A report may not be sufficient for VAT deduction purposes - PKF Hungary Hírek

A report may not be sufficient for VAT deduction purposes

C-624/23.  – „SEM Remont” EOOD | The VAT deduction may not be practiced upon a report submitted during the tax administration procedure. Member States may exclude the possibility of correcting an invoice if that invoice does not state VAT charged and the VAT payment liability was established during a tax inspection.

In the background case, SEM Remont, a Bulgarian business ordered dredging works in the Port of Varna from a Russian-established company which was not identified for VAT purposes in Bulgaria that time. On 31 October and 15 November 2020, the Russian company invoiced the works in a value of more than EUR 1.9 million without charging Bulgarian VAT and did not indicate a Bulgarian VAT ID in the invoices either. The Russian company only initiated the Bulgarian VAT registration on 26 November 2020. The registration decision was issued on 11 December 2020.

The Bulgarian tax authority carried out a tax inspection at the newly registered Russian company and established that they are liable to Bulgarian VAT on account of the dredging works, and they should have registered for VAT purposes in Bulgaria. The tax authority therefore requested that the company calculates the VAT on the taxable transactions and provide a report in line with the local procedural rules. In this report, the Russian company indicated itself to be the supplier and recipient of the underlying works at the same time. SEM Remont granted loan to the Russian company to settle the payable VAT, and deducted the VAT in its VAT return, by reference to the report.

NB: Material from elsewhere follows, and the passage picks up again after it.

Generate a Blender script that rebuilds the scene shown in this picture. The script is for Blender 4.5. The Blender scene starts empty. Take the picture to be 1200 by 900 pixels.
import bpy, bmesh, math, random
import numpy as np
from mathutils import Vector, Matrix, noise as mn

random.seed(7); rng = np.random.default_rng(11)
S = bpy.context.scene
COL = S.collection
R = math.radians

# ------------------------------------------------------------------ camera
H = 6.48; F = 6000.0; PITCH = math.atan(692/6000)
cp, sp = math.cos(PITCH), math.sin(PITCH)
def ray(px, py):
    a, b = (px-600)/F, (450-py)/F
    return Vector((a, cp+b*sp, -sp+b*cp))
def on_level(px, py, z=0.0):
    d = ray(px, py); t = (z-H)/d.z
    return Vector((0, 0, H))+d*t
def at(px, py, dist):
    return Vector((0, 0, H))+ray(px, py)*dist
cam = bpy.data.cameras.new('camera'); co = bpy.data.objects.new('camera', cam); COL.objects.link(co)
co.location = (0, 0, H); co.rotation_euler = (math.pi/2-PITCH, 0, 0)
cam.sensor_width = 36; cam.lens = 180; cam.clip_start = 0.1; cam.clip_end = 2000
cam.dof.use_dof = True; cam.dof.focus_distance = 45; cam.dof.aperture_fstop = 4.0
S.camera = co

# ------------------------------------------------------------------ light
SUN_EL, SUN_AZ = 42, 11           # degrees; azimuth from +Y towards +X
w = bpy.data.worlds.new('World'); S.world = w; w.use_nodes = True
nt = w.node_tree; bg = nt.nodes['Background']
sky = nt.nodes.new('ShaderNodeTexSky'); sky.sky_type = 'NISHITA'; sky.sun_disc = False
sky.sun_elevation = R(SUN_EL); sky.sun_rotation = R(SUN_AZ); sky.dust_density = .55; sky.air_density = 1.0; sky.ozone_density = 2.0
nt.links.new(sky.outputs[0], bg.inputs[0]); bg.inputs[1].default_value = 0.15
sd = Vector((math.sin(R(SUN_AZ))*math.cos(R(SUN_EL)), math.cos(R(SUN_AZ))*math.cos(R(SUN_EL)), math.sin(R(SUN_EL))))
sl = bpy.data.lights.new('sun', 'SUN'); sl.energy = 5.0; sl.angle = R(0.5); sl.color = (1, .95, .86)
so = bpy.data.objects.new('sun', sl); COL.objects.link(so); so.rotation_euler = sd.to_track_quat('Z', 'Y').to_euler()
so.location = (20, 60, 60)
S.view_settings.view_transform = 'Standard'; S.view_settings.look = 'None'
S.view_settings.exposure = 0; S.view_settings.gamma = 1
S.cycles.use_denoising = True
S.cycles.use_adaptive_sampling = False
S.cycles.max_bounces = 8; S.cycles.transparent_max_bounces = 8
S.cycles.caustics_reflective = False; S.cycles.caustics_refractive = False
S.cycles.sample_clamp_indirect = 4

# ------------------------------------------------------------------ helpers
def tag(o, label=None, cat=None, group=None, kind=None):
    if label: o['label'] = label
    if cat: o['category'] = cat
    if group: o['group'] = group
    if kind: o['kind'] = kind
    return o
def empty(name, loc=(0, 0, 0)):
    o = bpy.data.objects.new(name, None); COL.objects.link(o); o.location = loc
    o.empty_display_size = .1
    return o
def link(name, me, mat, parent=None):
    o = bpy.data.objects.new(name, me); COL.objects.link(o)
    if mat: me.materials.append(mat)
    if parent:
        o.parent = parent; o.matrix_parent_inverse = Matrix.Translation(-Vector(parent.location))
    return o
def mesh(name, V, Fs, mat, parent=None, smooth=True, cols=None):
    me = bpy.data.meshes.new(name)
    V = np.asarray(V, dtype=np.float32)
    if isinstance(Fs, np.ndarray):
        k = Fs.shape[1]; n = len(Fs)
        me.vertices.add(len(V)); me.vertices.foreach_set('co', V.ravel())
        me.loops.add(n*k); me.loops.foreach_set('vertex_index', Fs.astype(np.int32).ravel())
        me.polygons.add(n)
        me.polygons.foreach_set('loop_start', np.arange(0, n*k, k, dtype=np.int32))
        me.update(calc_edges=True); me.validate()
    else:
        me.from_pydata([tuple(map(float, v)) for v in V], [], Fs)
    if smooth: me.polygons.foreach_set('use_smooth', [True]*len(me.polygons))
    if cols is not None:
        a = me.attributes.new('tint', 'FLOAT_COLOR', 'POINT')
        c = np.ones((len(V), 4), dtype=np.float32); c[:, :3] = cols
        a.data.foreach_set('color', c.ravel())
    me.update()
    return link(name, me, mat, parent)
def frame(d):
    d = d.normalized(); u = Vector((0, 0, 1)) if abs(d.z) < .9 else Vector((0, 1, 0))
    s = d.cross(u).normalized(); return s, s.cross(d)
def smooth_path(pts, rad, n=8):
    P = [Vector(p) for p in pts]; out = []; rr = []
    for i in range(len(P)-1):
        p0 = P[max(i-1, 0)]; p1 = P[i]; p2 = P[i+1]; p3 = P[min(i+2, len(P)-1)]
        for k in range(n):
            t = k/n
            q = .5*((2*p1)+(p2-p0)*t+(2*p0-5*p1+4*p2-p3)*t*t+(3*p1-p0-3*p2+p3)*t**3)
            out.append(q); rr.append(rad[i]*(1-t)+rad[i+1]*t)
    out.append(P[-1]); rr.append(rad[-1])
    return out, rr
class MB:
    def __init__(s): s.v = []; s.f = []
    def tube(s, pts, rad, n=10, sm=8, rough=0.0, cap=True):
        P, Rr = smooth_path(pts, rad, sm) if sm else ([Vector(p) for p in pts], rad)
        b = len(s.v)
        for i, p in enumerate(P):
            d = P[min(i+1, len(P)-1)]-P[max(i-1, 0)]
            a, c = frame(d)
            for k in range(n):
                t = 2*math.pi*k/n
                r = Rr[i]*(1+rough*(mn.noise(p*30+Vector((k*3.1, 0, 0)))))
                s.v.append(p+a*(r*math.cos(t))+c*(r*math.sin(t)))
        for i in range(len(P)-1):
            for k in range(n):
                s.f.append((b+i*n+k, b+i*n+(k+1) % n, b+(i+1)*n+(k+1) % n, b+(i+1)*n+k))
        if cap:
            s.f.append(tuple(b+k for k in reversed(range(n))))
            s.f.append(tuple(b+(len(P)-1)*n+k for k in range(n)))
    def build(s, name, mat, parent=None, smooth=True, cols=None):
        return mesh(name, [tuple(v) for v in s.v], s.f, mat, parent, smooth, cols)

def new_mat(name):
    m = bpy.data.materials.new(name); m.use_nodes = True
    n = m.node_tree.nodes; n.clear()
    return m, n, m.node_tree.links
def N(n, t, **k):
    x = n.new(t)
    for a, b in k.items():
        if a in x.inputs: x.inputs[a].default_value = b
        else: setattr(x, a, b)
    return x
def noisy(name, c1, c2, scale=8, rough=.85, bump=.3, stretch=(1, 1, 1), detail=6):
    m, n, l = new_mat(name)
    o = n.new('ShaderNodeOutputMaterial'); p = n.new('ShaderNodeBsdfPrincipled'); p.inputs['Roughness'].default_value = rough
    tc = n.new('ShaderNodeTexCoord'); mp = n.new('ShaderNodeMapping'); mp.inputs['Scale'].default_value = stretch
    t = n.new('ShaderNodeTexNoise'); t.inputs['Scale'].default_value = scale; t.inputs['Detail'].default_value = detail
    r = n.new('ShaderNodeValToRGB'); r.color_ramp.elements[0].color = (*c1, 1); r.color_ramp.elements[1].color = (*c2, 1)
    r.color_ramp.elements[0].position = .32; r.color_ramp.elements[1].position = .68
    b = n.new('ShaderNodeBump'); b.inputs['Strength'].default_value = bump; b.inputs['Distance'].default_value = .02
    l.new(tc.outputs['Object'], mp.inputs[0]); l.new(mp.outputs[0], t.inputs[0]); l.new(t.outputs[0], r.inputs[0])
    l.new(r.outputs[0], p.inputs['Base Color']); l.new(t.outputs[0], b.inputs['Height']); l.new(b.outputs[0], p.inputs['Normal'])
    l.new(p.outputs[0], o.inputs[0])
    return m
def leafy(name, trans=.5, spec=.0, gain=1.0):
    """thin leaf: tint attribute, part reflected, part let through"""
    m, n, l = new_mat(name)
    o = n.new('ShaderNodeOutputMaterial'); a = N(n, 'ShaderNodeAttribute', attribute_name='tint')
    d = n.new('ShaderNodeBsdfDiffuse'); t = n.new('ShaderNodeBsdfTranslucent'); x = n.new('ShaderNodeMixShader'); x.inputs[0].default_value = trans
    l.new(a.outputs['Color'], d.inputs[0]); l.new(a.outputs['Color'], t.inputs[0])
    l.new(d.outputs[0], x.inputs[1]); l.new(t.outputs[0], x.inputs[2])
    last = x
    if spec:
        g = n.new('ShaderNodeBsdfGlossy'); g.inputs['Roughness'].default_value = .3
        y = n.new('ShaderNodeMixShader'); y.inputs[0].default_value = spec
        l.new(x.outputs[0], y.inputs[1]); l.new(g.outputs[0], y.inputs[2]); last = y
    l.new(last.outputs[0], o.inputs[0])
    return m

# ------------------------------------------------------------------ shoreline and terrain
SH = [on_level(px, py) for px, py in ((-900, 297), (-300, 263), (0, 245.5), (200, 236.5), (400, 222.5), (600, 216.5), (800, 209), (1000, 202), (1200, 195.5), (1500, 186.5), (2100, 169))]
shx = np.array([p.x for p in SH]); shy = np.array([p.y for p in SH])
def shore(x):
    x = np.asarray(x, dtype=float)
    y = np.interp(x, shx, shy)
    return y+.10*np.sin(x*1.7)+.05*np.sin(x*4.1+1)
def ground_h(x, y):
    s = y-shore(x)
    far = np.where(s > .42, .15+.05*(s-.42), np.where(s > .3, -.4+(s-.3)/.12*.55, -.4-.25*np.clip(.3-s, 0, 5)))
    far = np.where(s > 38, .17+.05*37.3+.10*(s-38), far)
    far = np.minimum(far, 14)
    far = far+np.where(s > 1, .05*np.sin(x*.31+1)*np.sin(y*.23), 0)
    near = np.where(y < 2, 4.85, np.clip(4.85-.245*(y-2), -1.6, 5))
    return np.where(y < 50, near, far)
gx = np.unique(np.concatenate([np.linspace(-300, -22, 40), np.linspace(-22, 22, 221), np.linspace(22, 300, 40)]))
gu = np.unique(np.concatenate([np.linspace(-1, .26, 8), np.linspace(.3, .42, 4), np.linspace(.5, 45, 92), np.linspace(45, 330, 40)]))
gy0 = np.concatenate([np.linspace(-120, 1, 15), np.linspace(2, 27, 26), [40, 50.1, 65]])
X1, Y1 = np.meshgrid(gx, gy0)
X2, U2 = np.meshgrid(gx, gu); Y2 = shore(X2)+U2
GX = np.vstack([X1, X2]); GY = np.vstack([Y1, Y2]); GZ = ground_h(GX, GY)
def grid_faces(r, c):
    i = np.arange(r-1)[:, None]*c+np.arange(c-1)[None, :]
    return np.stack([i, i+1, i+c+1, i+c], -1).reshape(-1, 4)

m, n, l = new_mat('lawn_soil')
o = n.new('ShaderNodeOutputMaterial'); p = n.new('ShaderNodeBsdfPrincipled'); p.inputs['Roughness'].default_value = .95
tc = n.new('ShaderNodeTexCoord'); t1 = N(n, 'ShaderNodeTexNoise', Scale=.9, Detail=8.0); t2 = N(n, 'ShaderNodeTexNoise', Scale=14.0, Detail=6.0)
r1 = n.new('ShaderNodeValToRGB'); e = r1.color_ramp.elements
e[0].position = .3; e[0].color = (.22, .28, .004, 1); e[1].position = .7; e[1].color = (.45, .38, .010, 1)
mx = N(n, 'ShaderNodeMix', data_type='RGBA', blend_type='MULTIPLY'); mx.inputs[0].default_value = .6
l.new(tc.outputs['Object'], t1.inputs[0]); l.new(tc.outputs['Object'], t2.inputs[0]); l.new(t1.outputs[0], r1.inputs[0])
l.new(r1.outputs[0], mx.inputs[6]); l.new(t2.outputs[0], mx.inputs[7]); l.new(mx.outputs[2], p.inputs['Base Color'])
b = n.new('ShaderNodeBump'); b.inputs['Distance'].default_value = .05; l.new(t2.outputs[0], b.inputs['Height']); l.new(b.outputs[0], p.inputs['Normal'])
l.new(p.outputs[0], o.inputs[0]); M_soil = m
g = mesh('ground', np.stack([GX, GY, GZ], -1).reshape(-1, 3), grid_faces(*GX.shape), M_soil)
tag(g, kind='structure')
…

The Bulgarian tax authority refused the VAT deduction on the ground that SEM Remont had not been holding a VAT invoice and the VAT liability had been established during a tax inspection which precludes the correction of the invoice. The case was brought before the ECJ by the Administrative Court of Varna.

In its judgement, the ECJ pointed out that although in case C‑235/21. Raiffeisen Leasing, the court held that a contract may be regarded as an invoice if contains all the information necessary for the tax authorities to be able to establish whether the substantive conditions for the right to deduct VAT are satisfied, that case may not be referred here because the report was sent to the tax authority and not to the recipient of the services and the VAT was not charged to SEM Remont. The Russian company nevertheless indicated himself as the recipient of the services, which also prevents the VAT deduction at the level of SEM Remont. The ECJ also confirmed that Member States may preclude the possibility of correcting an invoice if that invoice does not state any VAT charged and the VAT payment liability was established during a tax inspection.